EXERCISE REQUIREMENTS: Collect all lines from the listing that include the string "scene".

INFORMATION SUPPLIED:
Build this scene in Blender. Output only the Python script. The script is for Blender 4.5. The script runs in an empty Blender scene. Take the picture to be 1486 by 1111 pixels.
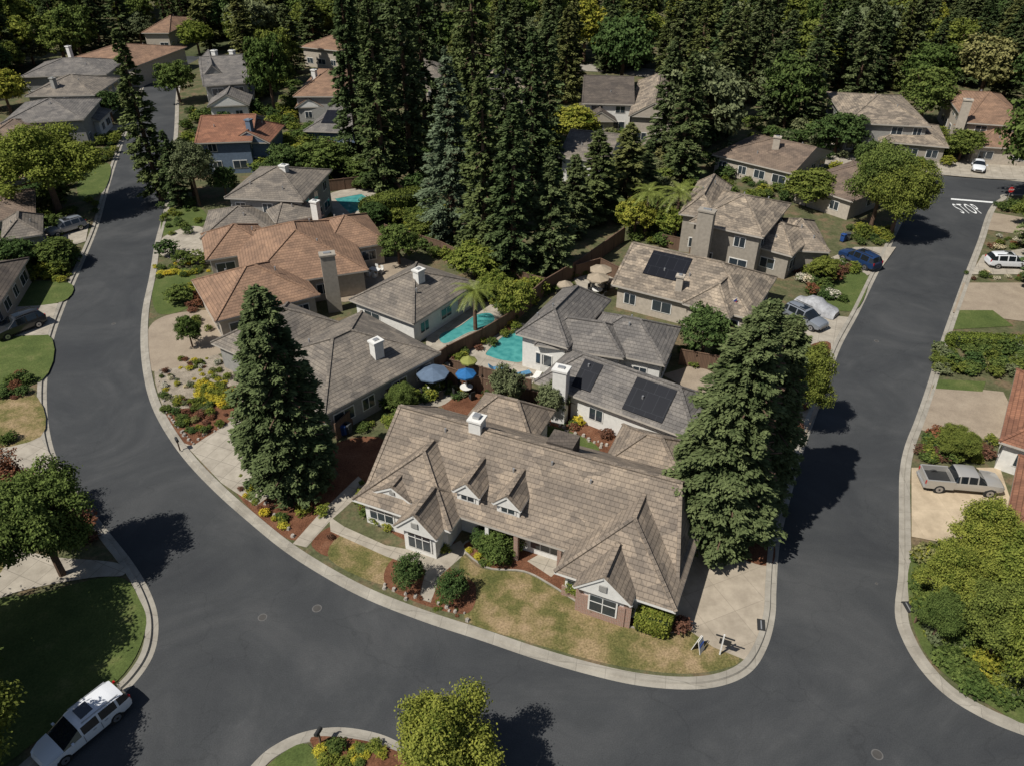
import bpy, math, random
import numpy as np
from mathutils import Vector, Matrix
from mathutils.geometry import tessellate_polygon
random.seed(11); rng=np.random.default_rng(5)
# survey constants (drone position, used to plot the site plan in metres)
F=1100.0; TH=math.radians(34.5); H=40.6
cT,sT=math.cos(TH),math.sin(TH)
def P(px,py,z=0.0):
    a=px-743; b=555.5-py
    dy=F*cT+b*sT; dz=-F*sT+b*cT
    t=(H-z)/(-dz)
    return (a*t, dy*t)
def ztop(y,py):
    b=555.5-py
    return H+y*(-F*sT+b*cT)/(F*cT+b*sT)
def S(x,y,z): return F/(y*cT+(H-z)*sT)
scene=bpy.context.scene
col=scene.collection
# ---------------- materials ----------------
def newmat(name):
    m=bpy.data.materials.new(name); m.use_nodes=True
    nt=m.node_tree; b=nt.nodes['Principled BSDF']
    return m,nt,b
def N(nt,t,**k):
    n=nt.nodes.new(t)
    for a,v in k.items(): setattr(n,a,v)
    return n
def c4(c): return (c[0],c[1],c[2],1)
def ramp(nt,fac,stops):
    r=nt.nodes.new('ShaderNodeValToRGB'); e=r.color_ramp.elements
    while len(e)<len(stops): e.new(.5)
    for i,(p,c) in enumerate(stops): e[i].position=p; e[i].color=c4(c)
    nt.links.new(fac,r.inputs[0]); return r.outputs[0]
def mixc(nt,fac,a,b,mode='MIX'):
    m=nt.nodes.new('ShaderNodeMix'); m.data_type='RGBA'; m.blend_type=mode
    for s,v in ((m.inputs[0],fac),(m.inputs[6],a),(m.inputs[7],b)):
        if isinstance(v,bpy.types.NodeSocket): nt.links.new(v,s)
        elif isinstance(v,(int,float)): s.default_value=v
        else: s.default_value=c4(v)
    return m.outputs[2]
def plain(name,c,rough=.7,metal=0,spec=.3,var=.12,sc=3.0):
    m,nt,b=newmat(name)
    b.inputs['Roughness'].default_value=rough; b.inputs['Metallic'].default_value=metal
    b.inputs['Specular IOR Level'].default_value=spec
    tc=N(nt,'ShaderNodeTexCoord'); n=N(nt,'ShaderNodeTexNoise'); n.inputs['Scale'].default_value=sc; n.inputs['Detail'].default_value=5
    nt.links.new(tc.outputs['Object'],n.inputs['Vector'])
    o=ramp(nt,n.outputs[0],[(.3,[x*(1-var) for x in c]),(.7,[min(1,x*(1+var)) for x in c])])
    nt.links.new(o,b.inputs['Base Color']); return m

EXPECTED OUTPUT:
Build this scene in Blender. Output only the Python script. The script is for Blender 4.5. The script runs in an empty Blender scene. Take the picture to be 1486 by 1111 pixels.
scene=bpy.context.scene
col=scene.collection